Connectivity

Graphics Chips Help Process Big Data Sets in Milliseconds

A new database tool dramatically improves processing speeds using technology that’s already in your computer.

Oct 18, 2013

New software can use the graphics processors found on everyday computers to process torrents of data more quickly than is normally possible, opening up new ways to visually explore everything from Twitter posts to political donations.

Rainmaker: New visualization technology tales just milliseconds to turn tens or hundreds of millions of data points into maps and animations like this example showing the frequency of the word “rain” in tweets across the country.

Known as MapD, or massively parallel database, the new technology achieves big speed gains by storing the data in the onboard memory of graphics processing units (GPUs) instead of in central processing units (CPUs), as is conventional. Using a single high-performance GPU card can make data processing up to 70 times faster.

Right now the prototype technology is being demonstrated on tweets; it can show how a meme is propagating in real time on regional or world maps (watch “Visualizing Big Data in Milliseconds on Cheap Computers”). Many large-scale Twitter visualizations—including animated maps and charts—take several seconds or longer to process data before it can be displayed. With MapD, a user can adjust search terms and other parameters—like time frame or geographical region—and see a new visualization instantly, without having to wait for each new map and animation to compute and load.

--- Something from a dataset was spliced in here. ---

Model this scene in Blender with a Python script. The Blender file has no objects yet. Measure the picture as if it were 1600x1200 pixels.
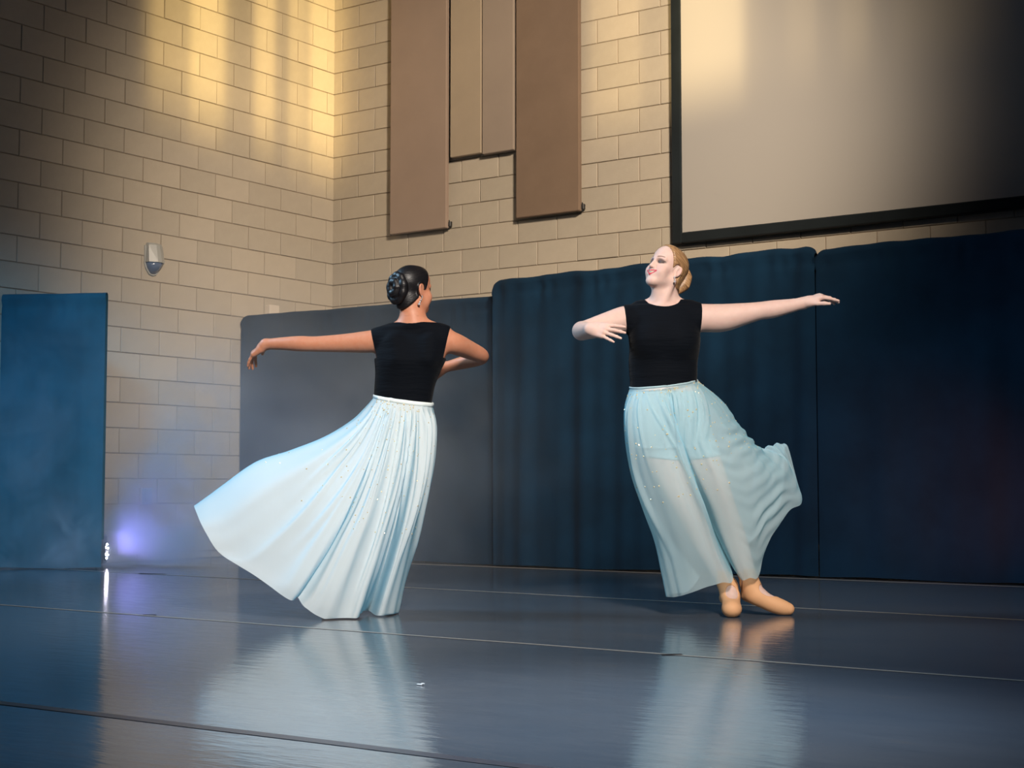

This public interface can be used to visualize 50 million geocoded tweets posted between September 28 and October 6. The tool allows users to explore different search terms, examine broad geographical trends, and zoom in on each tweet. For each of the 30 frames per second it generates when animating Twitter, Map-D scans all the tweets that have been loaded on the GPUs, constructing visualizations such as maps of how word usage—which could include mentions of a product name or news item—is propagating across a region or around the world in real time.

“The [existing Twitter visualizations] we know of are ‘canned’—based on some previous computation of a map or picture, rather than being truly interactive,” says Samuel Madden, a computer science professor at MIT. “We have built a new kind of database system. It will answer and also map every request by scanning through every tweet in the database, which can be done in just a few milliseconds.” The system can keep up the pace even if the database has hundreds of millions of tweets.

The technology was dreamed up last year by Todd Mostak, then a Harvard graduate student in Middle Eastern studies, who was frustrated by the sluggish processing he encountered as he tried to crunch social-media data sets from Egypt and elsewhere in the Middle East. “By building a tool to explore data sets like this in a truly interactive fashion, with latencies measured in milliseconds rather than seconds or minutes, we hope to remove a computational bottleneck from the process of hypothesis formulation, testing, and refinement,” Mostak says.

The technology could make it easier to glean insights from Twitter’s huge corpus of information. Combining census data with tweets, for example, could show how mention of the word “McDonald’s” in geotagged tweets relates to variables like income or unemployment levels.

An early adopter will be the Sunlight Foundation, which promotes openness in campaign financing. That organization is feeding 22 years of U.S. state and federal campaign donation data to MapD, which will provide ways to rapidly vary visualizations that break down more than 20 million donations according to donor, region, elected official, and other parameters. Each new type of query will generate a new visualization in just milliseconds.

Using existing methods, it can take seconds for a visualization to load, because it takes that long to query the information in a database. Faster access enables  researchers to test hypotheses and refine visualizations more quickly. That could make big data sets more useful. “Many laptops even contain fairly powerful GPUs—fast enough to dramatically accelerate the interactive exploration of moderate-sized data sets of, say, 20 million tweets,” Mostak says.

“MapD’s technology promises to make new kinds of real-time queries possible,” says Bob Lannon, a developer at Sunlight Labs, which develops data analysis tools for the Sunlight Foundation. “Soon you will be able to quickly explore large amounts of data and pivot, filter, and summarize it in ways not previously available. We’re excited to see what it could mean for our users.”

Nvidia, one of the leading manufacturers of GPUs, plans to demonstrate MapD on more than one billion tweets using eight GPUs at an upcoming conference. The researchers are also planning to do a joint demo with Gnip, the leading reseller of social-media data from sources like Twitter, Foursquare, and Facebook. Elaine Ellis, a spokeswoman for Gnip, said the company was not ready to talk about the collaboration.

Twitter reported recently that it has 215 million monthly active users broadcasting more than 400 million tweets per day. Of these, about seven million tweets contain GPS geolocation tags, typically from mobile devices. Being able to visualize massive streams of geographically identifiable social-media and mobile-phone data in real time could have powerful implications for epidemiology and disaster response (see “Big Data from Cheap Phones”).

Beyond using graphics chips, Madden and Mostak are working with researchers from Intel to allow MapD to take advantage of the company’s new massively parallel processors as well as the ordinary X86 processors that power most computers.